Jubal Lee calls his daddy’s “Riding Down The Highway,” long a staple of Jubal Lee’s live shows, “the last great genuine outlaw country song ever written,” while “Renegade Picker” still spells out the Outlaw ethos today as well as it did when Steve wrote it 35 years ago. “It was a monumental task to even attempt to do a song like this one simply from a musical perspective,” says Jubal Lee. “My dad’s RCA track featured some of the absolute monsters of Nashville badass at the time. I finally decided I didn’t have a lot of choice but to pour it on for this one. Mac Gayden, Mickey Raphael and Robby Turner burn it up. I personally still like my dad’s track better, but I think this is a damn fine tribute to it.”

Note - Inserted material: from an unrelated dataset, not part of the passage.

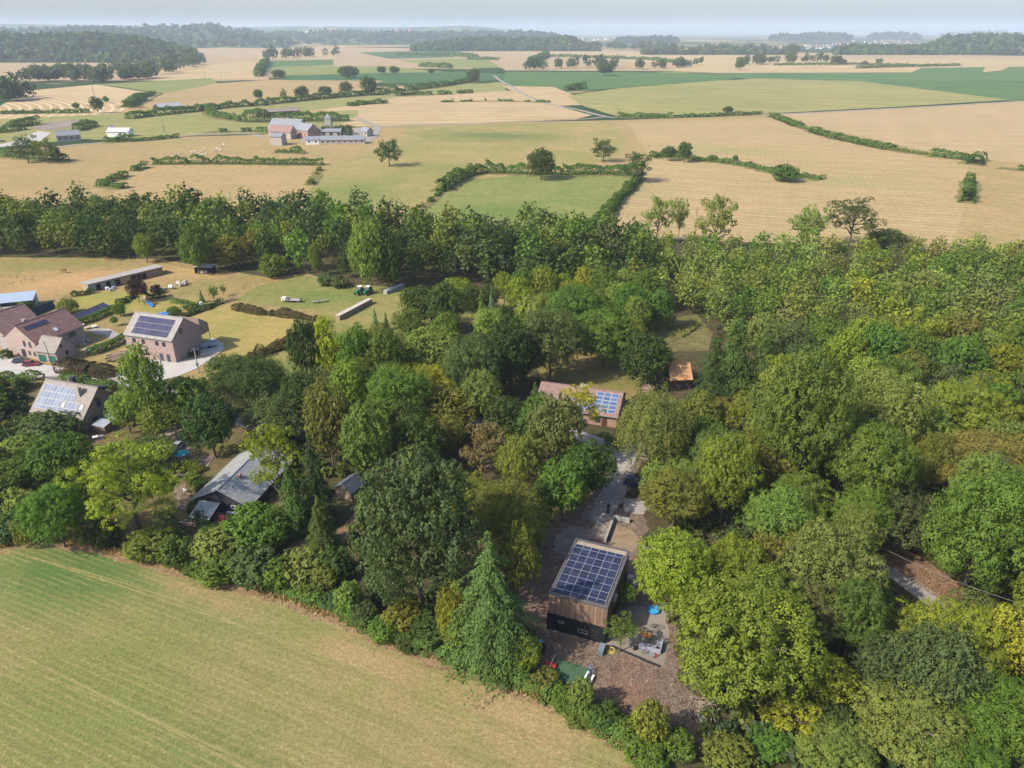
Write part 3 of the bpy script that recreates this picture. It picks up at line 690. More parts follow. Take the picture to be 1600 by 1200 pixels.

“Angel with a Broken Heart” is a damn fine tribute to the man who wrote the song. “I jokingly say this is my revenge for ‘Vision of a Child’, a song my dad wrote for me when I was just a toddler.” Joking aside, Jubal Lee says he’s always known that his father’s row had been a hard and rocky one to hoe. “I couldn’t really ever completely understand until I truly started touring more seriously myself,” he says. “This song is a bit of a tribute to the immensely talented people who languish in obscurity in a music industry obsessed with timeless youth and plastic beauty.”

And Young passes on the family tradition of gifting the next generation with a song with the Don Williams-AM Gold country sunshine of “You Make Me.” “Well, I have to admit, I sort of started this one about a girl, but as I kept writing it, I realized it was more and more about my daughter,” he says. “But that’s just my own personal perspective. It’s vague enough that I think the listener can assign the meaning to any love they choose.”

So it’s plain Take It Home is more than a manifesto, a blueprint to seize back hallowed outlaw ground from the pretenders. It’s also a mature album, a document of a particular phase in a man’s life when he begins to know his daddy’s form of crazy as his own and hopes for better for his own child. Lucky for us Steve and Jubal Lee Young’s form of crazy sounds mighty, mighty good. Sure as shit beats going insane.